Start

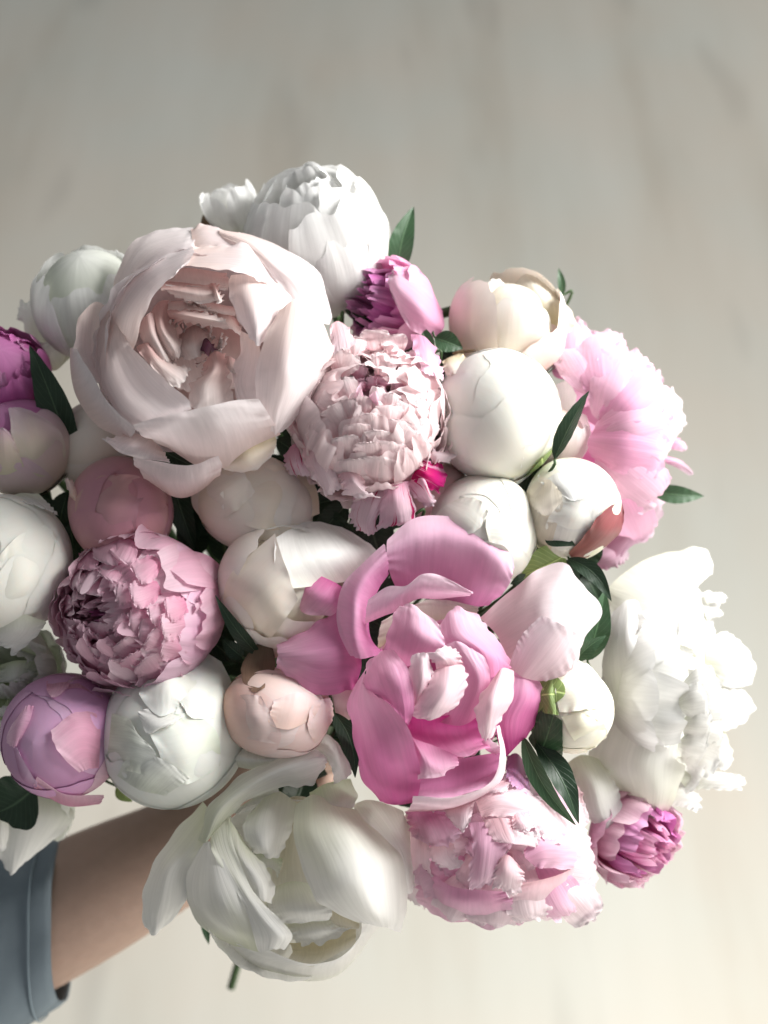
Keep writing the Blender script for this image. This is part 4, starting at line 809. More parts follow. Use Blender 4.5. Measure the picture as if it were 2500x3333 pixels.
# 5 magenta top
F = Bloom('peony', 'orchid pink half open peony under the green leaf at the top centre', 1258, 1000, -190, 162, (-0.78, 0.15, 0.6), depth=0.9, seed=5)
for i in range(6):
    F.sph(PINK, i * 60 + 15, 100, 40, kr=1.0, kz=1.0, zoff=-1.0, ruf=0.04, n=(20, 18), vr=(.35, 1))
ruffles(F, PINK, [(7, 0.88, 0.98, 118, 34, 0.06, 0, 0.05), (7, 0.70, 0.98, 126, 34, 0.08, 0, 0.06, MAG), (6, 0.5, 0.95, 132, 34, 0.12, 0, 0.08, MAG), (5, 0.3, 0.9, 138, 38, 0.14, 0, 0.08, MAG)], zoff=-1.0)
F.patch([[(1560, 960, -30), (1560, 1040, 40), (1520, 1110, 20)], [(1450, 740, 20), (1440, 920, 170), (1420, 1090, 120)], [(1340, 670, 40), (1290, 800, 170), (1330, 1020, 160)], [(1240, 700, 60), (1220, 760, 120), (1240, 850, 150)]], PINKL, 'H', rnd=0.25)

# 6 cream tulip bud
F = Bloom('peony', 'cream peony opening like a tulip beneath the tiny leaf tip at the upper right', 1655, 1050, -250, 175, (0.05, 0.85, 0.35), depth=1.0, seed=6)
F.core(CREAM, 0.75, 0.7)
for ph, th, W, m, kr in [(-90, 128, 44, BUDC, 1.0), (180, 136, 46, BUDC, 1.03), (-150, 140, 44, BUDC, 1.06), (0, 128, 46, BUDC, 1.08), (60, 148, 50, BUDC, 1.05), (120, 120, 50, BUDC, 1.0), (-50, 95, 34, BUDB, 1.12), (-75, 130, 40, BUDW, 0.9)]:
    F.sph(m, ph, th, W, kr=kr, kz=kr * 1.02, n=(22, 20), lift=0.02, jag=0.03)
F.sepals([(-20, 62, 22, LEAF, 0.05), (-60, 50, 20, REDS, 0.03)], 1.16, 1.14)

I([[(200, 500, 0), (330, 550, 20), (480, 570, 0)], [(125, 330, 20), (300, 360, 110), (480, 370, 60)], [(190, 225, 0), (330, 160, 60), (460, 220, 60)], [(320, 130, -20), (400, 105, 0), (480, 160, 0)]], BUDC, ruf=3, jag=0.012, und=3, rnd=0.2)
I([[(560, 420, 20), (700, 450, 60), (850, 430, 0)], [(510, 240, -20), (680, 240, 60), (865, 330, -10)], [(495, 150, -60), (580, 75, -60), (720, 130, -60)]], CREAM, ruf=3, jag=0.012, und=3, rnd=0.3)
I([[(440, 480, 60), (560, 480, 80), (690, 450, 60)], [(430, 340, 80), (540, 330, 90), (680, 350, 50)], [(440, 250, 30), (560, 235, 30), (630, 270, 20)]], WHITE, ruf=6, jag=0.04, und=3, rnd=0.2)
I([[(480, 570, 40), (600, 640, 60), (710, 640, 20)], [(480, 470, 80), (620, 480, 120), (770, 520, 50)], [(560, 390, 80), (680, 365, 90), (800, 390, 30)]], BUDB, ruf=3, jag=0.012, und=3, rnd=0.2)

GB = 'peony buds in the bouquet'
# 8 big smooth white bud
F = Bloom('peony_bud', 'biggest round white bud, smooth and tightly closed, right of the shell pink double peony', 1618, 1350, -60, 208, (-0.55, 0.62, 0.62), 'peony bud', GB, seed=8)
bud(F, BUDW, [dict(phi=-20, th1=160, W=62), dict(phi=110, th1=150, W=60), dict(phi=230, th1=140, W=58), dict(phi=-60, th1=132, W=60), dict(phi=60, th1=118, W=54)],
    sep=[(-60, 60, 30, LEAFL), (-110, 55, 24, BROWNS), (40, 50, 30, LEAFL)])
F.patch([[(470, 1330), (500, 1345), (540, 1335)], [(540, 1240), (640, 1230), (730, 1150)], [(565, 1110), (680, 1060), (765, 960)]], BUDW, 'I', on=True, rnd=0.2)
F.patch([[(1080, 350, -10), (1120, 330, 0), (1200, 290, -10)], [(1090, 400, 40), (1150, 380, 60), (1250, 340, 30)], [(1100, 450, 60), (1160, 430, 90), (1260, 365, 60)]], BUDC, 'B', rnd=0.2)
F.patch([[(1180, 330, -10), (1220, 300, -10), (1300, 290, -20)], [(1140, 300, 0), (1210, 280, 10), (1310, 270, -20)]], BROWNS, 'B', rnd=0.2, n=(10, 12))

# 29 blush petal behind
F = Bloom('peony', 'blush petalled bloom half hidden between the biggest white bud and the dark leaf', 1810, 1420, -200, 120, (0.1, 0.8, 0.5), depth=1.0, seed=29)
F.core(BUDC, 0.75)
for i in range(5):
    F.sph(BLUSH, i * 72 + 20, 130, 44, kr=0.9, kz=1.0, ruf=0.03)
F.patch([[(760, 1190, 40), (750, 1120, 30), (740, 1060, 10)], [(820, 1100, 60), (780, 980, 30), (740, 940, 0)], [(870, 900, 60), (820, 850, 20), (745, 850, 0)], [(880, 800, 50), (830, 725, 10), (750, 730, -10)]], WHITE, 'I', rnd=0.2)

# 10 white bud centre right
F = Bloom('peony_bud', 'round creamy white bud with overlapping petal edges, just above the bright pink open peony', 1585, 1722, -55, 184, (-0.25, 0.35, 0.9), 'peony bud', GB, seed=10)
bud(F, BUDW, [dict(phi=60, th1=165, W=60), dict(phi=180, th1=160, W=64), dict(phi=-80, th1=150, W=58, jag=0.05), dict(phi=10, th1=146, W=52, jag=0.06), dict(phi=130, th1=120, W=54)],
    sep=[(-50, 62, 36, LEAFL), (200, 50, 30, LEAFL), (80, 50, 30, BROWNS)])
F.patch([[(1130, 55), (1130, 110), (1145, 190)], [(1300, 25), (1290, 130), (1245, 225)], [(1440, 90), (1390, 220), (1310, 350)]], BUDW, 'C', on=True, rnd=0.15, jag=0.02)
F.patch([[(860, 40), (900, 0), (1000, -60)], [(880, 90), (990, 60), (1090, -40)], [(960, 150), (1080, 130), (1150, 20)]], BUDW, 'C', on=True, rnd=0.25, jag=0.02)

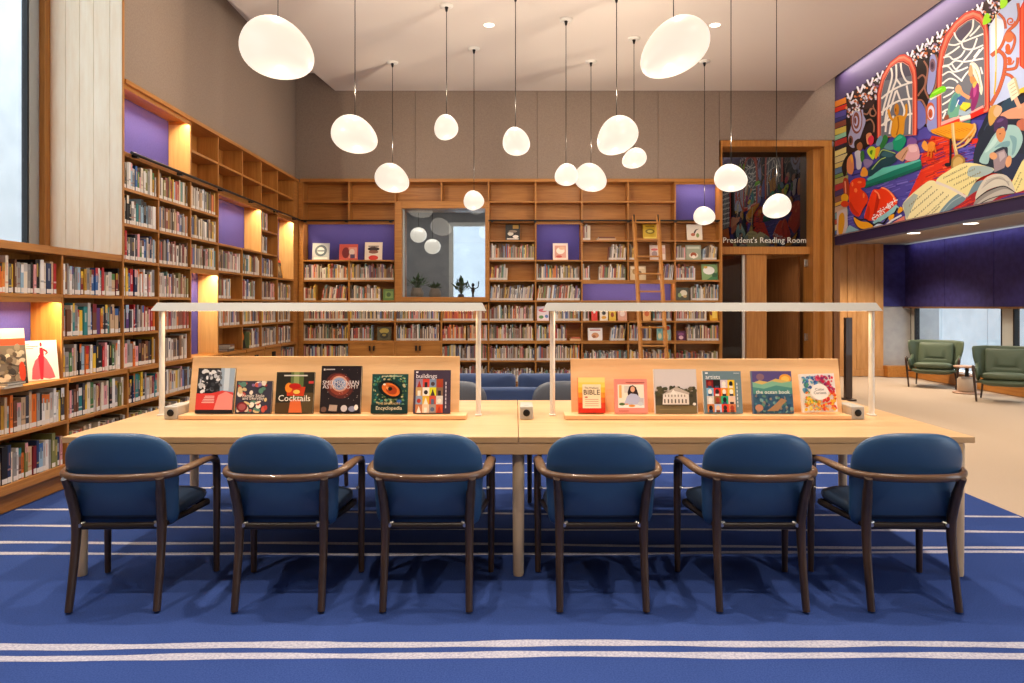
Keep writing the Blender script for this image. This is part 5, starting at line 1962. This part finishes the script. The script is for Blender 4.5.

End

- Task brief: Copy the records above exactly, omitting every picture.

- Exercise result:
Keep writing the Blender script for this image. This is part 4, starting at line 809. More parts follow. Use Blender 4.5. Measure the picture as if it were 2500x3333 pixels.
# 5 magenta top
F = Bloom('peony', 'orchid pink half open peony under the green leaf at the top centre', 1258, 1000, -190, 162, (-0.78, 0.15, 0.6), depth=0.9, seed=5)
for i in range(6):
    F.sph(PINK, i * 60 + 15, 100, 40, kr=1.0, kz=1.0, zoff=-1.0, ruf=0.04, n=(20, 18), vr=(.35, 1))
ruffles(F, PINK, [(7, 0.88, 0.98, 118, 34, 0.06, 0, 0.05), (7, 0.70, 0.98, 126, 34, 0.08, 0, 0.06, MAG), (6, 0.5, 0.95, 132, 34, 0.12, 0, 0.08, MAG), (5, 0.3, 0.9, 138, 38, 0.14, 0, 0.08, MAG)], zoff=-1.0)
F.patch([[(1560, 960, -30), (1560, 1040, 40), (1520, 1110, 20)], [(1450, 740, 20), (1440, 920, 170), (1420, 1090, 120)], [(1340, 670, 40), (1290, 800, 170), (1330, 1020, 160)], [(1240, 700, 60), (1220, 760, 120), (1240, 850, 150)]], PINKL, 'H', rnd=0.25)

# 6 cream tulip bud
F = Bloom('peony', 'cream peony opening like a tulip beneath the tiny leaf tip at the upper right', 1655, 1050, -250, 175, (0.05, 0.85, 0.35), depth=1.0, seed=6)
F.core(CREAM, 0.75, 0.7)
for ph, th, W, m, kr in [(-90, 128, 44, BUDC, 1.0), (180, 136, 46, BUDC, 1.03), (-150, 140, 44, BUDC, 1.06), (0, 128, 46, BUDC, 1.08), (60, 148, 50, BUDC, 1.05), (120, 120, 50, BUDC, 1.0), (-50, 95, 34, BUDB, 1.12), (-75, 130, 40, BUDW, 0.9)]:
    F.sph(m, ph, th, W, kr=kr, kz=kr * 1.02, n=(22, 20), lift=0.02, jag=0.03)
F.sepals([(-20, 62, 22, LEAF, 0.05), (-60, 50, 20, REDS, 0.03)], 1.16, 1.14)

I([[(200, 500, 0), (330, 550, 20), (480, 570, 0)], [(125, 330, 20), (300, 360, 110), (480, 370, 60)], [(190, 225, 0), (330, 160, 60), (460, 220, 60)], [(320, 130, -20), (400, 105, 0), (480, 160, 0)]], BUDC, ruf=3, jag=0.012, und=3, rnd=0.2)
I([[(560, 420, 20), (700, 450, 60), (850, 430, 0)], [(510, 240, -20), (680, 240, 60), (865, 330, -10)], [(495, 150, -60), (580, 75, -60), (720, 130, -60)]], CREAM, ruf=3, jag=0.012, und=3, rnd=0.3)
I([[(440, 480, 60), (560, 480, 80), (690, 450, 60)], [(430, 340, 80), (540, 330, 90), (680, 350, 50)], [(440, 250, 30), (560, 235, 30), (630, 270, 20)]], WHITE, ruf=6, jag=0.04, und=3, rnd=0.2)
I([[(480, 570, 40), (600, 640, 60), (710, 640, 20)], [(480, 470, 80), (620, 480, 120), (770, 520, 50)], [(560, 390, 80), (680, 365, 90), (800, 390, 30)]], BUDB, ruf=3, jag=0.012, und=3, rnd=0.2)

GB = 'peony buds in the bouquet'
# 8 big smooth white bud
F = Bloom('peony_bud', 'biggest round white bud, smooth and tightly closed, right of the shell pink double peony', 1618, 1350, -60, 208, (-0.55, 0.62, 0.62), 'peony bud', GB, seed=8)
bud(F, BUDW, [dict(phi=-20, th1=160, W=62), dict(phi=110, th1=150, W=60), dict(phi=230, th1=140, W=58), dict(phi=-60, th1=132, W=60), dict(phi=60, th1=118, W=54)],
    sep=[(-60, 60, 30, LEAFL), (-110, 55, 24, BROWNS), (40, 50, 30, LEAFL)])
F.patch([[(470, 1330), (500, 1345), (540, 1335)], [(540, 1240), (640, 1230), (730, 1150)], [(565, 1110), (680, 1060), (765, 960)]], BUDW, 'I', on=True, rnd=0.2)
F.patch([[(1080, 350, -10), (1120, 330, 0), (1200, 290, -10)], [(1090, 400, 40), (1150, 380, 60), (1250, 340, 30)], [(1100, 450, 60), (1160, 430, 90), (1260, 365, 60)]], BUDC, 'B', rnd=0.2)
F.patch([[(1180, 330, -10), (1220, 300, -10), (1300, 290, -20)], [(1140, 300, 0), (1210, 280, 10), (1310, 270, -20)]], BROWNS, 'B', rnd=0.2, n=(10, 12))

# 29 blush petal behind
F = Bloom('peony', 'blush petalled bloom half hidden between the biggest white bud and the dark leaf', 1810, 1420, -200, 120, (0.1, 0.8, 0.5), depth=1.0, seed=29)
F.core(BUDC, 0.75)
for i in range(5):
    F.sph(BLUSH, i * 72 + 20, 130, 44, kr=0.9, kz=1.0, ruf=0.03)
F.patch([[(760, 1190, 40), (750, 1120, 30), (740, 1060, 10)], [(820, 1100, 60), (780, 980, 30), (740, 940, 0)], [(870, 900, 60), (820, 850, 20), (745, 850, 0)], [(880, 800, 50), (830, 725, 10), (750, 730, -10)]], WHITE, 'I', rnd=0.2)

# 10 white bud centre right
F = Bloom('peony_bud', 'round creamy white bud with overlapping petal edges, just above the bright pink open peony', 1585, 1722, -55, 184, (-0.25, 0.35, 0.9), 'peony bud', GB, seed=10)
bud(F, BUDW, [dict(phi=60, th1=165, W=60), dict(phi=180, th1=160, W=64), dict(phi=-80, th1=150, W=58, jag=0.05), dict(phi=10, th1=146, W=52, jag=0.06), dict(phi=130, th1=120, W=54)],
    sep=[(-50, 62, 36, LEAFL), (200, 50, 30, LEAFL), (80, 50, 30, BROWNS)])
F.patch([[(1130, 55), (1130, 110), (1145, 190)], [(1300, 25), (1290, 130), (1245, 225)], [(1440, 90), (1390, 220), (1310, 350)]], BUDW, 'C', on=True, rnd=0.15, jag=0.02)
F.patch([[(860, 40), (900, 0), (1000, -60)], [(880, 90), (990, 60), (1090, -40)], [(960, 150), (1080, 130), (1150, 20)]], BUDW, 'C', on=True, rnd=0.25, jag=0.02)

Keep writing the Blender script for this image. This is part 5, starting at line 1962. This part finishes the script. The script is for Blender 4.5.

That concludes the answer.